Did you submit the statement regarding the ultimate beneficial owner?

Law no. 129/2019 for preventing and combating money laundering and terrorist financing, as well as for amending and supplementing some normative acts (“AML Law”) established, among others, the obligation for companies to report the ultimate beneficial owner (“UBO”). Below we will try to answer some of the most common questions asked by businesses in connection with the UBO registration.

1. Does the UBO reporting obligation apply to me?

All companies registered with the Trade Registry fall under this reporting obligation, but there are also some exceptions, namely (i) listed companies that are subject to disclosure requirements under European Union law or international standards that ensure transparency regarding the exercise of property rights, (ii) state-owned or majority state-owned companies and (iii) legal entities consisting only of shareholders which are individuals when they are the only ultimate beneficial owners.

2. How is the UBO identified?

The following criteria will be used to determine the UBO (i) direct/indirect control or control by other means or (ii) if UBO cannot be determined according to point (i) the senior management will be considered UBO. In the latter case, the company must keep track of the measures taken to identify the UBO, as well as the difficulties encountered in the process of verifying the identity of the UBO.

For the first criteria (i.e., direct/indirect control), the AML Law provides us, as follows:

holding 25% plus one share or participation in the capital of a company in a percentage of over 25% by a person is an indication of the direct exercise of ownership” and

holding of 25% plus one share or the participation in the capital of a company in a percentage of more than 25% by a foreign corporate entity, which is under the control of an individual, or by several foreign corporate entities, which are under the control of the same natural person, is an indication of the indirect exercise of the property ”.

For the second criteria (i.e., control by other means), we will refer to Directive (EU) 2015/849 of the European Parliament and of the Council of 20 May 2015 on the prevention of the use of the financial system for money laundering or terrorist financing (“The EU Directive”) – the EU Directive provides that “control through other means may, inter alia, include the criteria of control used for the purpose of preparing consolidated financial statements, such as through a shareholders’ agreement, the exercise of dominant influence or the power to appoint senior management”.

If all criteria are exhausted and no UBO is identified, the members of the company’s senior management are deemed ultimate beneficial owners.

3. Where to start from?

To determine the UBO, you will need to identify the company’s ownership chain. The basic idea of ​​the UBO is to identify all the individuals behind the companies that have significant control, as mentioned in point 2 above.

4. I’ve identified the UBO and now what do I have to do?

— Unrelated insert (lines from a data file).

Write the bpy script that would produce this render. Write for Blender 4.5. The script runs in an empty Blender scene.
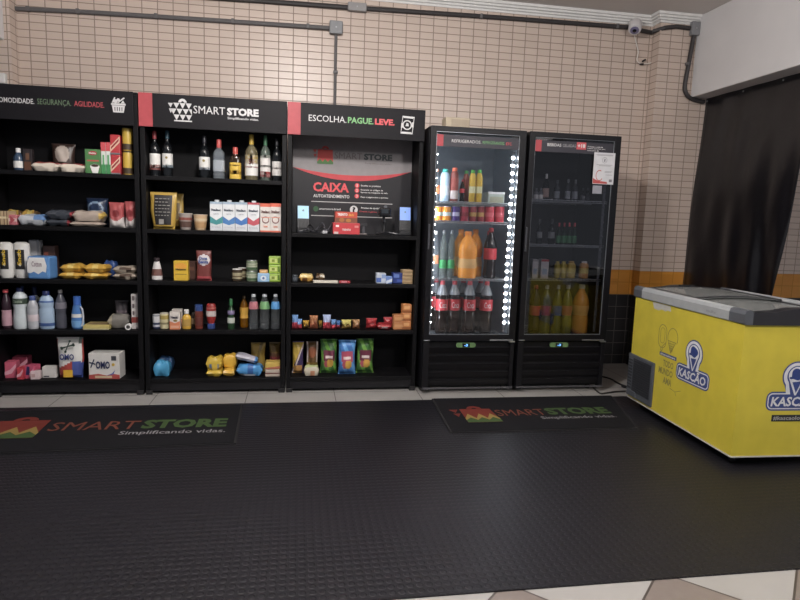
import bpy, bmesh, math, random
from mathutils import Matrix, Vector
random.seed(7)
PI = math.pi
SC = bpy.context.scene
COL = SC.collection

# ------------------------------------------------------------------ camera
CAM = Vector((1.0437, -4.3627, 1.2794)); YAW, PITCH, ROLL, FPX = -0.1702, 0.1331, 0.0323, 605.1
def cam_axes():
    cy, sy, cp, sp = math.cos(YAW), math.sin(YAW), math.cos(PITCH), math.sin(PITCH)
    w = Vector((-sy*cp, cy*cp, -sp)); r = Vector((cy, sy, 0)); u = r.cross(w)
    return math.cos(ROLL)*r + math.sin(ROLL)*u, -math.sin(ROLL)*r + math.cos(ROLL)*u, w
CR, CU, CW = cam_axes()
cd = bpy.data.cameras.new('camera'); cam = bpy.data.objects.new('camera', cd); COL.objects.link(cam)
m = Matrix((CR, CU, -CW)).transposed().to_4x4(); m.translation = CAM; cam.matrix_world = m
cd.sensor_width = 36; cd.lens = FPX*36/800; cd.clip_start = .05; SC.camera = cam
def U(u, v, ax, val):
    d = (u-400)/FPX*CR + (300-v)/FPX*CU + CW
    i = 'xyz'.index(ax)
    return CAM + d*((val-CAM[i])/d[i])

# ------------------------------------------------------------------ materials
def lin(h):
    h = h.lstrip('#'); o = []
    for i in (0, 2, 4):
        c = int(h[i:i+2], 16)/255
        o.append(c/12.92 if c <= .04045 else ((c+.055)/1.055)**2.4)
    return (*o, 1)
MATS = {}
def mat(hexc, rough=.5, metal=0, emit=0, trans=0, spec=.5, noise=.025, scale=25, bump=0, name=None):
    key = (hexc, rough, metal, emit, trans, spec, noise, scale, bump)
    if key in MATS: return MATS[key]
    m = bpy.data.materials.new(name or 'surface_' + hexc.strip('#')); m.use_nodes = True
    nt = m.node_tree; b = nt.nodes['Principled BSDF']; c = lin(hexc)
    if not emit:
        import colorsys
        hh, ss, vv = colorsys.rgb_to_hsv(*c[:3]); c = (*colorsys.hsv_to_rgb(hh, ss*.95, vv), 1)
    b.inputs['Roughness'].default_value = rough; b.inputs['Metallic'].default_value = metal
    b.inputs['Specular IOR Level'].default_value = spec
    if noise:
        tc = nt.nodes.new('ShaderNodeTexCoord'); n = nt.nodes.new('ShaderNodeTexNoise'); n.inputs['Scale'].default_value = scale
        nt.links.new(tc.outputs['Object'], n.inputs['Vector'])
        r = nt.nodes.new('ShaderNodeValToRGB')
        r.color_ramp.elements[0].color = (*[x*(1-noise*2) for x in c[:3]], 1); r.color_ramp.elements[0].position = .3
        r.color_ramp.elements[1].color = (*[min(1, x*(1+noise*2)) for x in c[:3]], 1); r.color_ramp.elements[1].position = .7
        nt.links.new(n.outputs['Fac'], r.inputs['Fac']); nt.links.new(r.outputs['Color'], b.inputs['Base Color'])
        if bump:
            bp = nt.nodes.new('ShaderNodeBump'); bp.inputs['Strength'].default_value = bump; bp.inputs['Distance'].default_value = .01
            nt.links.new(n.outputs['Fac'], bp.inputs['Height']); nt.links.new(bp.outputs['Normal'], b.inputs['Normal'])
    else:
        b.inputs['Base Color'].default_value = c
    if emit:
        b.inputs['Emission Color'].default_value = c; b.inputs['Emission Strength'].default_value = emit
    if trans: b.inputs['Transmission Weight'].default_value = trans
    MATS[key] = m; return m
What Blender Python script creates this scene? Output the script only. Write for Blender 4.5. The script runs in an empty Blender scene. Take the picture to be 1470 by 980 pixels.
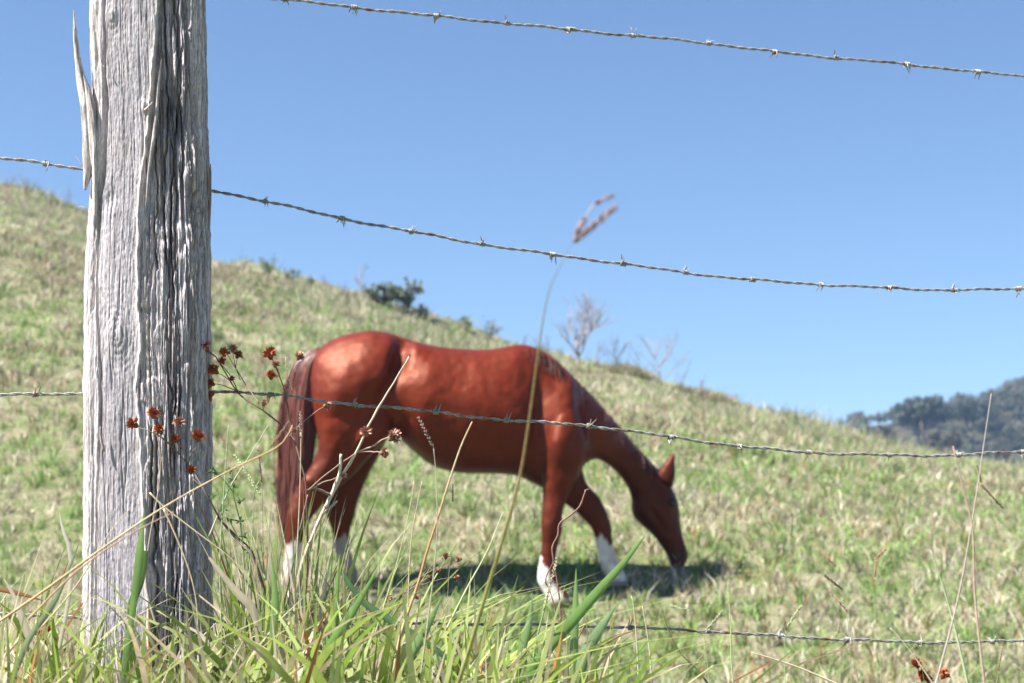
import bpy, bmesh, math, random
import numpy as np
from mathutils import Vector
random.seed(7)
R = math.radians
sc = bpy.context.scene
COL = sc.collection

# ------------------------------------------------------------------ camera, sky, sun, exposure
F = 2400.0                      # focal length in photo pixels (photo 1470 wide)
PITCH = math.atan(360 / F)
cam_d = bpy.data.cameras.new('camera')
cam = bpy.data.objects.new('camera', cam_d); COL.objects.link(cam)
cam_d.sensor_width = 36; cam_d.lens = 36 * F / 1470
cam_d.clip_start = 0.05; cam_d.clip_end = 9000
cam.location = (0, 0, 0); cam.rotation_euler = (R(90) + PITCH, 0, 0)
cam_d.dof.use_dof = True; cam_d.dof.focus_distance = 2.52; cam_d.dof.aperture_fstop = 8.0
sc.camera = cam

SUN = Vector((-0.57, -0.24, 0.785)).normalized()
world = bpy.data.worlds.new('World'); sc.world = world; world.use_nodes = True
wn = world.node_tree.nodes; bg = wn['Background']
sky = wn.new('ShaderNodeTexSky'); sky.sky_type = 'NISHITA'; sky.sun_disc = False
sky.sun_elevation = math.asin(SUN.z); sky.sun_rotation = math.atan2(SUN.x, SUN.y) % (2 * math.pi)
sky.air_density = 1.0; sky.dust_density = 0.0; sky.ozone_density = 5.5; sky.altitude = 600
world.node_tree.links.new(sky.outputs[0], bg.inputs[0]); bg.inputs[1].default_value = 0.0555
sd = bpy.data.lights.new('sun', 'SUN'); sd.energy = 5.0; sd.angle = R(0.53); sd.color = (1.0, 0.97, 0.915)
so = bpy.data.objects.new('sun', sd); COL.objects.link(so); so.rotation_euler = SUN.to_track_quat('Z', 'Y').to_euler()
sc.view_settings.view_transform = 'Standard'; sc.view_settings.look = 'None'; sc.view_settings.gamma = 1
sc.view_settings.exposure = 1.60
sc.cycles.use_denoising = True; sc.cycles.max_bounces = 6; sc.cycles.transparent_max_bounces = 4
sc.cycles.volume_bounces = 0; sc.cycles.caustics_reflective = False; sc.cycles.caustics_refractive = False

# ------------------------------------------------------------------ pixel <-> world (y in photo pixels, Y = distance along +Y)
cP, sP = math.cos(PITCH), math.sin(PITCH)
def ztan(y):
    v = (490 - y) / F
    return (sP + v * cP) / (cP - v * sP)
def P(x, y, Y):
    v = (490 - y) / F
    w = cP - v * sP
    return Vector(((x - 735) / F * Y / w, Y, (sP + v * cP) * Y / w))

# ------------------------------------------------------------------ noise
def _h(ix, iy, s):
    n = (ix.astype(np.int64) * 374761393 + iy.astype(np.int64) * 668265263 + s * 1442695041) & 0x7fffffff
    n = ((n ^ (n >> 13)) * 1274126177) & 0x7fffffff
    return ((n ^ (n >> 16)) & 0xffff) / 65535.0
def vn(x, y, s=0):
    x = np.asarray(x, float); y = np.asarray(y, float)
    ix = np.floor(x); iy = np.floor(y); fx = x - ix; fy = y - iy
    fx = fx * fx * (3 - 2 * fx); fy = fy * fy * (3 - 2 * fy)
    a = _h(ix, iy, s); b = _h(ix + 1, iy, s); c = _h(ix, iy + 1, s); d = _h(ix + 1, iy + 1, s)
    return (a * (1 - fx) + b * fx) * (1 - fy) + (c * (1 - fx) + d * fx) * fy
def fbm(x, y, s=0, o=4, g=0.5):
    t = 0; a = 1; n = 0
    for k in range(o):
        t = t + a * vn(x * 2 ** k, y * 2 ** k, s + 17 * k); n += a; a *= g
    return t / n                                    # 0..1
def sstep(a, b, x):
    t = np.clip((x - a) / (b - a), 0, 1); return t * t * (3 - 2 * t)

# ------------------------------------------------------------------ object helpers
def tag(o, label=None, cat=None, group=None, kind=None):
    if label: o['label'] = label
    if cat: o['category'] = cat
    if group: o['group'] = group
    if kind: o['kind'] = kind
    return o
def thing(name, label, cat, loc=(0, 0, 0), group=None):
    o = bpy.data.objects.new(name, None); COL.objects.link(o); o.location = loc; o.empty_display_size = .1
    return tag(o, label, cat, group)
def mesh_np(name, V, Fq, mat, parent=None, col=None, smooth=True, attrs=None):
    """V (n,3) world coordinates; Fq list/array of faces (all the same length) or list of lists"""
    me = bpy.data.meshes.new(name)
    V = np.asarray(V, np.float32)
    if parent is not None: V = V - np.array(parent_loc(parent), np.float32)
    if isinstance(Fq, np.ndarray):
        k = Fq.shape[1]; n = len(Fq)
        me.vertices.add(len(V)); me.vertices.foreach_set('co', V.ravel())
        me.loops.add(n * k); me.loops.foreach_set('vertex_index', Fq.astype(np.int32).ravel())
        me.polygons.add(n); me.polygons.foreach_set('loop_start', np.arange(0, n * k, k, dtype=np.int32))
        me.polygons.foreach_set('loop_total', np.full(n, k, np.int32))
        me.update(calc_edges=True)
    else:
        me.from_pydata([tuple(v) for v in V], [], [tuple(f) for f in Fq]); me.update()
    if smooth: me.polygons.foreach_set('use_smooth', np.ones(len(me.polygons), bool))
    if col is not None:
        c = np.ones((len(V), 4), np.float32); c[:, :3] = col
        a = me.color_attributes.new('Col', 'FLOAT_COLOR', 'POINT'); a.data.foreach_set('color', c.ravel())
    for k_, v_ in (attrs or {}).items():
        a = me.attributes.new(k_, 'FLOAT', 'POINT'); a.data.foreach_set('value', np.asarray(v_, np.float32))
    me.materials.append(mat)
    o = bpy.data.objects.new(name, me); COL.objects.link(o)
    if parent is not None: o.parent = parent
    return o
def parent_loc(p):
    l = Vector(p.location)
    while p.parent: p = p.parent; l += p.location
    return l

class MB:
    """collects tubes, blades and spikes (world coordinates) into one mesh"""
    def __init__(s): s.v = []; s.f = []; s.c = []
    def add(s, vs, fs, c):
        n = len(s.v); s.v += [tuple(v) for v in vs]; s.f += [tuple(i + n for i in f) for f in fs]
        s.c += ([tuple(c)] * len(vs)) if not hasattr(c[0], '__len__') else [tuple(k) for k in c]
    def tube(s, pts, rad, c, n=6, res=0, flat=1.0):
        pts = [Vector(p) for p in pts]
        if res: pts, rad = resample(pts, rad, res)
        if not hasattr(rad, '__len__'): rad = [rad] * len(pts)
        vs, fs = [], []; N = None
        for i, p in enumerate(pts):
            t = (pts[min(i + 1, len(pts) - 1)] - pts[max(i - 1, 0)]).normalized()
            if N is None:
                N = t.orthogonal().normalized()
            N = (N - t * N.dot(t)).normalized(); B = t.cross(N)
            for k in range(n):
                a = 2 * math.pi * k / n
                vs.append(p + (N * math.cos(a) + B * math.sin(a) * flat) * rad[i])
        m = len(pts)
        for i in range(m - 1):
            for k in range(n):
                fs.append((i * n + k, i * n + (k + 1) % n, (i + 1) * n + (k + 1) % n, (i + 1) * n + k))
        fs.append(tuple(range(n - 1, -1, -1))); fs.append(tuple((m - 1) * n + k for k in range(n)))
        s.add(vs, fs, c); return s
    def blade(s, pts, w, c, side=None, res=8, fold=.25, tw=0.0, c2=None):
        pts = [Vector(p) for p in pts]
        pts, w = resample(pts, w, res)
        vs, fs, cs = [], [], []
        for i, p in enumerate(pts):
            t = (pts[min(i + 1, len(pts) - 1)] - pts[max(i - 1, 0)]).normalized()
            sd_ = Vector(side) if side is not None else Vector((0, -1, 0)).cross(t)
            sd_ = (sd_ - t * sd_.dot(t)).normalized()
            nn = t.cross(sd_)
            a = tw * i / len(pts)
            S = sd_ * math.cos(a) + nn * math.sin(a); M = nn * math.cos(a) - sd_ * math.sin(a)
            vs += [p - S * w[i] / 2, p + M * w[i] * fold, p + S * w[i] / 2]
            f_ = i / (len(pts) - 1)
            cc = c if c2 is None else tuple(c[j] * (1 - f_) + c2[j] * f_ for j in range(3))
            cs += [cc, tuple(min(1, q * 1.25) for q in cc), cc]
        for i in range(len(pts) - 1):
            b = i * 3; fs += [(b, b + 1, b + 4, b + 3), (b + 1, b + 2, b + 5, b + 4)]
        s.add(vs, fs, cs); return s
    def build(s, name, mat, parent=None, smooth=True):
        return mesh_np(name, np.array(s.v), s.f, mat, parent, np.array(s.c), smooth)
def resample(pts, rad, n):
    m = len(pts)
    if not hasattr(rad, '__len__'): rad = [rad] * m
    if len(rad) != m: rad = list(np.interp(np.linspace(0, 1, m), np.linspace(0, 1, len(rad)), rad))
    out, ro = [], []
    L = [0]
    for i in range(m - 1): L.append(L[-1] + (pts[i + 1] - pts[i]).length)
    for k in range(n + 1):
        d = L[-1] * k / n; i = 0
        while i < m - 2 and L[i + 1] < d: i += 1
        t = (d - L[i]) / max(1e-9, L[i + 1] - L[i])
        p0 = pts[max(i - 1, 0)]; p1 = pts[i]; p2 = pts[i + 1]; p3 = pts[min(i + 2, m - 1)]
        out.append(.5 * ((2 * p1) + (p2 - p0) * t + (2 * p0 - 5 * p1 + 4 * p2 - p3) * t * t + (3 * p1 - p0 - 3 * p2 + p3) * t ** 3))
        ro.append(rad[i] * (1 - t) + rad[i + 1] * t)
    return out, ro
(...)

After identifying the UBO, the legal representative of the company must submit the UBO statement to the Trade Registry, together with a copy of the identity card of the application signatory.

Regarding the form of the statement, the UBO statement can be signed in front of the representative of the Trade Registry, or it can be submitted, personally or through a representative, authenticated by the notary public, or attested by a lawyer.

However, UBO statements may be submitted in the form of a document under private signature or electronic form and sent via electronic means with an electronic signature attached or by post and courier services to the competent Trade Registry. This is a temporary exception provided by Emergency Ordinance no. 191/2020 for the extension of the deadlines for submitting documents provided for associations and foundations, as well as legal entities registered with the Trade Registry (“GEO 191/2020”).

5. What should the UBO statement include?

The UBO statement must include the complete data of the legal representative who signs the statement, the complete data of the company, the UBO identification data: full name, date of birth, personal numerical code, series and identity card number/passport, citizenship, full domicile or residence address, as well as how control is exercised over the company, i.e., the matters set out in point 2 above.

At the same time, attention should be paid to the data already registered with the Trade Registry, in the sense that the Trade Registry is competent to verify where appropriate, the accordance between the data in their database and the data from the UBO statement. This means that if the company determined the director as UBO, and the director’s identification data is not the same as the data already registered with the Trade Registry, the UBO statement will not be registered unless the director’s identification data will be updated accordingly.

6. What is the deadline for submission of the UBO statement?

According to GEO 191/2020, the first statement should be submitted within a maximum of 90 days from the end of the alert state. If the first statement was already submitted and changes were made to the UBO, the amending statement shall be submitted within 15 days from the date on which the change occurred.

7. Who can inspect and what sanctions apply for failure to submit the UBO statement?

The failure to observe the obligation to submit the UBO statement constitutes a contravention and is sanctioned with a fine ranging between RON 5,000 to RON 10,000 (approx. EUR 1,000 – EUR 2,000) or with the dissolution of the company. The ascertainment of the contraventions and the application of the sanctions are made by the tax administration or the agents of the National Office for Prevention and Combating Money Laundering.